• [Exercise requirements]
In the records below, reproduce exactly the lines from the one containing "Model this scene" through the one containing "sun.rotation_euler = sdir.to_track_quat('Z', 'Y').to_euler();", both included, and omit the pictures.

• [Exercise material]

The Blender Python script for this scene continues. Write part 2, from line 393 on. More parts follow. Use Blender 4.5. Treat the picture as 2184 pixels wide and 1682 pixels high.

---

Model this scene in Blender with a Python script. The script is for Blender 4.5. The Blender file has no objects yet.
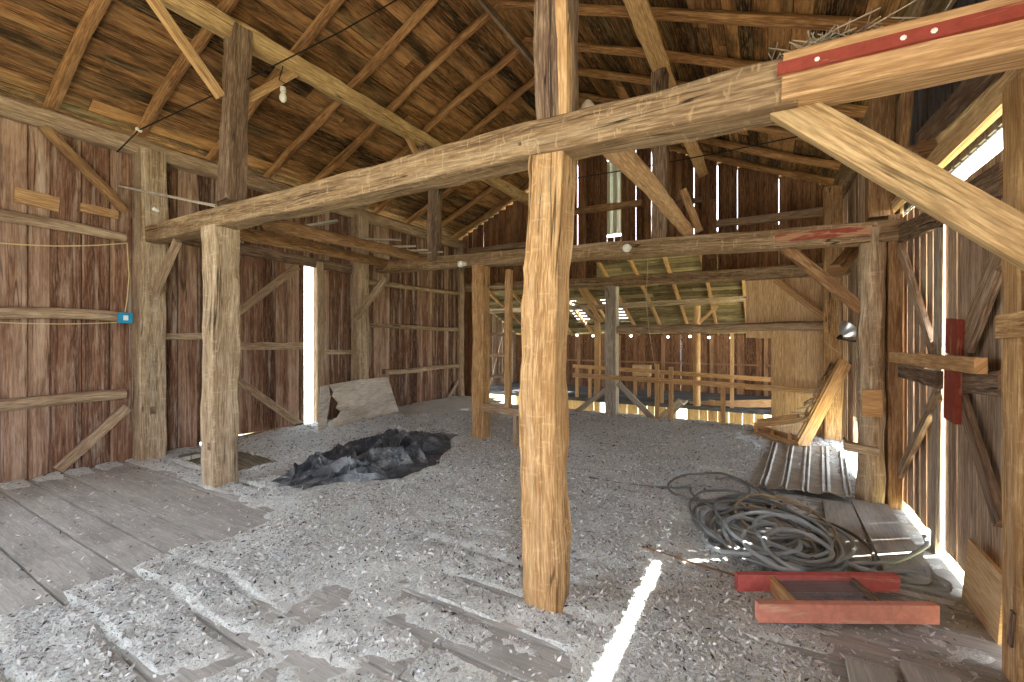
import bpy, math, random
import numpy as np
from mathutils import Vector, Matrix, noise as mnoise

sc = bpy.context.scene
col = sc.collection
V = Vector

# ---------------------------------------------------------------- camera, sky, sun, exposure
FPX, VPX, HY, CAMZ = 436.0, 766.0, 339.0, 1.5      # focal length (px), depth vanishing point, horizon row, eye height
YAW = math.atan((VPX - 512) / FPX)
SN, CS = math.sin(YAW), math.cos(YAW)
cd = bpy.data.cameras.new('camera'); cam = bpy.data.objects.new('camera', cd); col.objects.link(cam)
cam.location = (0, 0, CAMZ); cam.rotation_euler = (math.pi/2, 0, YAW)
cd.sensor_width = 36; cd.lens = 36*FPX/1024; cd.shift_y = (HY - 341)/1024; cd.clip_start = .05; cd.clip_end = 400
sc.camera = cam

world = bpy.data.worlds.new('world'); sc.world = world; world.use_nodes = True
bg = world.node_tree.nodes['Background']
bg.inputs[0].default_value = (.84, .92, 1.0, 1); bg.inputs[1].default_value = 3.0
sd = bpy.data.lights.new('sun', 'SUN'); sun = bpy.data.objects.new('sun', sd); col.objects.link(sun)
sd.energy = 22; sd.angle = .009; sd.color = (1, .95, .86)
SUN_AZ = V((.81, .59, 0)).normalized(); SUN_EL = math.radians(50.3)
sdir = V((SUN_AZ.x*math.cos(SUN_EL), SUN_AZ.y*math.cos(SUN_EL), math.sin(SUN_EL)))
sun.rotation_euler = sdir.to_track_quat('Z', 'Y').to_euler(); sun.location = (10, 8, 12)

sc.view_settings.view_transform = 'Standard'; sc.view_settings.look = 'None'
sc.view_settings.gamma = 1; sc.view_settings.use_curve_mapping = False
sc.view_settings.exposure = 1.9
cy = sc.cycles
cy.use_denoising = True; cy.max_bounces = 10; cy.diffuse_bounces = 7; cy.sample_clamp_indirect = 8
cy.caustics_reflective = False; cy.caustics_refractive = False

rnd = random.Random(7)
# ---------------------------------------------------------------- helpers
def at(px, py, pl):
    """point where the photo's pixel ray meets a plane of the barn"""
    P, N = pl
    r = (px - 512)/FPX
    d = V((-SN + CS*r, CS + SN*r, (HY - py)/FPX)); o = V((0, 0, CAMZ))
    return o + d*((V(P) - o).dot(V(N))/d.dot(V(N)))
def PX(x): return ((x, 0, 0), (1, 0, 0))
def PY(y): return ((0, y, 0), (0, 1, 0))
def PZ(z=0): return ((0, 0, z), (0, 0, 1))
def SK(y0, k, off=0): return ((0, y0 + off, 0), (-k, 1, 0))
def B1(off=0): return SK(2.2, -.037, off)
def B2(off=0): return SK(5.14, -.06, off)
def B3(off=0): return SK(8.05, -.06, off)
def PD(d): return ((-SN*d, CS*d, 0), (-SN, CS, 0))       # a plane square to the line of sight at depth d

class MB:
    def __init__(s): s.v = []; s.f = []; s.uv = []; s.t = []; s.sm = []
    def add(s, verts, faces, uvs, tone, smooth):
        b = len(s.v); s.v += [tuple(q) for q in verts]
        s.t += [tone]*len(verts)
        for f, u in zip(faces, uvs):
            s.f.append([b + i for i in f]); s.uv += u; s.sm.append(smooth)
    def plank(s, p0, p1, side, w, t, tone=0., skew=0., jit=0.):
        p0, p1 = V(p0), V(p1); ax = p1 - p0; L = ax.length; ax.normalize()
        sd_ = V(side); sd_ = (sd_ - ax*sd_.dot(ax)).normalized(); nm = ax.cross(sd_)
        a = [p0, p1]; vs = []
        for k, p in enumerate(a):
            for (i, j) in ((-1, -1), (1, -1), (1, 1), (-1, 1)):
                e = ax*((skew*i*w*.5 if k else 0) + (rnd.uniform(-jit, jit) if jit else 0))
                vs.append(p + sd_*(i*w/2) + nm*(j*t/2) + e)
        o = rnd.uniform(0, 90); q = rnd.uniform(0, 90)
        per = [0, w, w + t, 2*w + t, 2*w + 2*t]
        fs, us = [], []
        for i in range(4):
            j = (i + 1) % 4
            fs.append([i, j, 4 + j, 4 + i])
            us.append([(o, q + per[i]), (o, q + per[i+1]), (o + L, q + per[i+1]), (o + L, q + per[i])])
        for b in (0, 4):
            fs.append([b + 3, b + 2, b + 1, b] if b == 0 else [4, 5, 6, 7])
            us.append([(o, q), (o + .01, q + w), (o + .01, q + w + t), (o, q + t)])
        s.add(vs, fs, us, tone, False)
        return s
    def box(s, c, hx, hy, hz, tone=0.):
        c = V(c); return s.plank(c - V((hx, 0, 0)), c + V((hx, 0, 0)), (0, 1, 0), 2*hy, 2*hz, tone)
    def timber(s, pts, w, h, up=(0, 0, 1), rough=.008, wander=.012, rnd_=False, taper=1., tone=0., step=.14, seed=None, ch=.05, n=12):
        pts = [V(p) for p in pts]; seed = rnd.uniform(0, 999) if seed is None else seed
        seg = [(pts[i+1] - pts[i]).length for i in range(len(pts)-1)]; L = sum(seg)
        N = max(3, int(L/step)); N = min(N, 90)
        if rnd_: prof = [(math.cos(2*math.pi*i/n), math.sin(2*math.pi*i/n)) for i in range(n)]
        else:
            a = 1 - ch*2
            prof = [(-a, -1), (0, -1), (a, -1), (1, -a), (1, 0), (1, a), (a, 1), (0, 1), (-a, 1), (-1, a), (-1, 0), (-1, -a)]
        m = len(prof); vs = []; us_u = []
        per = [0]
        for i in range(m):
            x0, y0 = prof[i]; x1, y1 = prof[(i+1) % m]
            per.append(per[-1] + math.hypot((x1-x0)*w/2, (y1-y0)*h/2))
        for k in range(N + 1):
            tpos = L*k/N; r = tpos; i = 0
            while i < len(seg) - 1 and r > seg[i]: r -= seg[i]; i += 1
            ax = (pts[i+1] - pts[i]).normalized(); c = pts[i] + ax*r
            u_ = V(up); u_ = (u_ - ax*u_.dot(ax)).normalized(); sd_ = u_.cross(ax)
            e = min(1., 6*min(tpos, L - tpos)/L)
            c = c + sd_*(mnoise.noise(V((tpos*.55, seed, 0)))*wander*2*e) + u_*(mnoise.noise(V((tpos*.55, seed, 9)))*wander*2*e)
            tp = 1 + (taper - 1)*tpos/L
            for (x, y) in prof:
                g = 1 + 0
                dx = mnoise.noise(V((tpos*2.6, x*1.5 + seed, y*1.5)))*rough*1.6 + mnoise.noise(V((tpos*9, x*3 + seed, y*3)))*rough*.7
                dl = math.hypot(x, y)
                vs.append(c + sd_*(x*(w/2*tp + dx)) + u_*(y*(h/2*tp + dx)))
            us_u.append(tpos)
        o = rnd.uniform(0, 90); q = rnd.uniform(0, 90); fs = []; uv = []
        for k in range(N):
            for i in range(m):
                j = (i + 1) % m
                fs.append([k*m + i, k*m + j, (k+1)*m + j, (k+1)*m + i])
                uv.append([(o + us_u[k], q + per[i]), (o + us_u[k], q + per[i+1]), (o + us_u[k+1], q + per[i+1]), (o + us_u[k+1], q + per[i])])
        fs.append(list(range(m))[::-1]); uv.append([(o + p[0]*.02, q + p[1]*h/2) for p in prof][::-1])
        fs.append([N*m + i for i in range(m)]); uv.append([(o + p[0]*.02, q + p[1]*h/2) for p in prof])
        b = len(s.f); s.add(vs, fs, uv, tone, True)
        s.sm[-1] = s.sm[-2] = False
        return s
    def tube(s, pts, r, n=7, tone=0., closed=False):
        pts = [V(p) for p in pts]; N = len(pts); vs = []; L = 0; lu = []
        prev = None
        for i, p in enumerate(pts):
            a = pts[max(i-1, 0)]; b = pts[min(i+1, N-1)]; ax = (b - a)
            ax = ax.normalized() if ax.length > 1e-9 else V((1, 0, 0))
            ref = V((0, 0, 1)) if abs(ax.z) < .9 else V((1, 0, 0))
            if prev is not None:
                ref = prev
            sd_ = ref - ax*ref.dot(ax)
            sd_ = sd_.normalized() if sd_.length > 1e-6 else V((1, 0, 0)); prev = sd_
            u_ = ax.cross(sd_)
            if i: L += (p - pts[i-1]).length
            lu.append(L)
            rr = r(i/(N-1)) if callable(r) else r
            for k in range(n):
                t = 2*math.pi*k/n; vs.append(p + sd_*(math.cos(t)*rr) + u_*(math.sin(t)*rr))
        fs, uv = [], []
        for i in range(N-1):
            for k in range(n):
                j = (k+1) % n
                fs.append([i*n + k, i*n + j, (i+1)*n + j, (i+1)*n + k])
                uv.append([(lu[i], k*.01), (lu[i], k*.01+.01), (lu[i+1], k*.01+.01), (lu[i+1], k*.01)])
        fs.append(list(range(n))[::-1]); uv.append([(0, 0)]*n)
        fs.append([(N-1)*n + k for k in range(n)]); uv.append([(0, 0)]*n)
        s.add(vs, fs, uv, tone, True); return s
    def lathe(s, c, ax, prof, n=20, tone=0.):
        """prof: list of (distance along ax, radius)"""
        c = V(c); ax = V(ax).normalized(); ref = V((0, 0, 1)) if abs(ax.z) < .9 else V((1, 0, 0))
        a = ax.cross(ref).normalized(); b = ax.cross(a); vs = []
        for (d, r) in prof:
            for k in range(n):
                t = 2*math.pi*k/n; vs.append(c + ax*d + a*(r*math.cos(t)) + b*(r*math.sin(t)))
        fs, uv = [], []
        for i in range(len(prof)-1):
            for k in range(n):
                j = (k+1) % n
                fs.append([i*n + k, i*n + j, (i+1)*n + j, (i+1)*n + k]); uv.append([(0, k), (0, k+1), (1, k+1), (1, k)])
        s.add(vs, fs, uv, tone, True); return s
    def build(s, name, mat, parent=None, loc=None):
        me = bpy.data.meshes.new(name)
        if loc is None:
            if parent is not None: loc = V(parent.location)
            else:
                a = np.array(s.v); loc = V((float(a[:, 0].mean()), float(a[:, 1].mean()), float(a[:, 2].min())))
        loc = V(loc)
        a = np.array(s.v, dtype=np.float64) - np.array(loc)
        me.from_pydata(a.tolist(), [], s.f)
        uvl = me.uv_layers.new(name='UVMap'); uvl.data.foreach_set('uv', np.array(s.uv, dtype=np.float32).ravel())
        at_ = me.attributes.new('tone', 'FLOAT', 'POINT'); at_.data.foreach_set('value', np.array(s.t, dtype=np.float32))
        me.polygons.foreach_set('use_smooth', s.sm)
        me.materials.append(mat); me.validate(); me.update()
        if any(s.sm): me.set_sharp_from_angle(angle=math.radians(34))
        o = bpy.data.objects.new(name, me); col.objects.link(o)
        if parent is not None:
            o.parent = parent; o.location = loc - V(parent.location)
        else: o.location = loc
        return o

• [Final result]
Model this scene in Blender with a Python script. The script is for Blender 4.5. The Blender file has no objects yet.
import bpy, math, random
import numpy as np
from mathutils import Vector, Matrix, noise as mnoise

sc = bpy.context.scene
col = sc.collection
V = Vector

# ---------------------------------------------------------------- camera, sky, sun, exposure
FPX, VPX, HY, CAMZ = 436.0, 766.0, 339.0, 1.5      # focal length (px), depth vanishing point, horizon row, eye height
YAW = math.atan((VPX - 512) / FPX)
SN, CS = math.sin(YAW), math.cos(YAW)
cd = bpy.data.cameras.new('camera'); cam = bpy.data.objects.new('camera', cd); col.objects.link(cam)
cam.location = (0, 0, CAMZ); cam.rotation_euler = (math.pi/2, 0, YAW)
cd.sensor_width = 36; cd.lens = 36*FPX/1024; cd.shift_y = (HY - 341)/1024; cd.clip_start = .05; cd.clip_end = 400
sc.camera = cam

world = bpy.data.worlds.new('world'); sc.world = world; world.use_nodes = True
bg = world.node_tree.nodes['Background']
bg.inputs[0].default_value = (.84, .92, 1.0, 1); bg.inputs[1].default_value = 3.0
sd = bpy.data.lights.new('sun', 'SUN'); sun = bpy.data.objects.new('sun', sd); col.objects.link(sun)
sd.energy = 22; sd.angle = .009; sd.color = (1, .95, .86)
SUN_AZ = V((.81, .59, 0)).normalized(); SUN_EL = math.radians(50.3)
sdir = V((SUN_AZ.x*math.cos(SUN_EL), SUN_AZ.y*math.cos(SUN_EL), math.sin(SUN_EL)))
sun.rotation_euler = sdir.to_track_quat('Z', 'Y').to_euler(); sun.location = (10, 8, 12)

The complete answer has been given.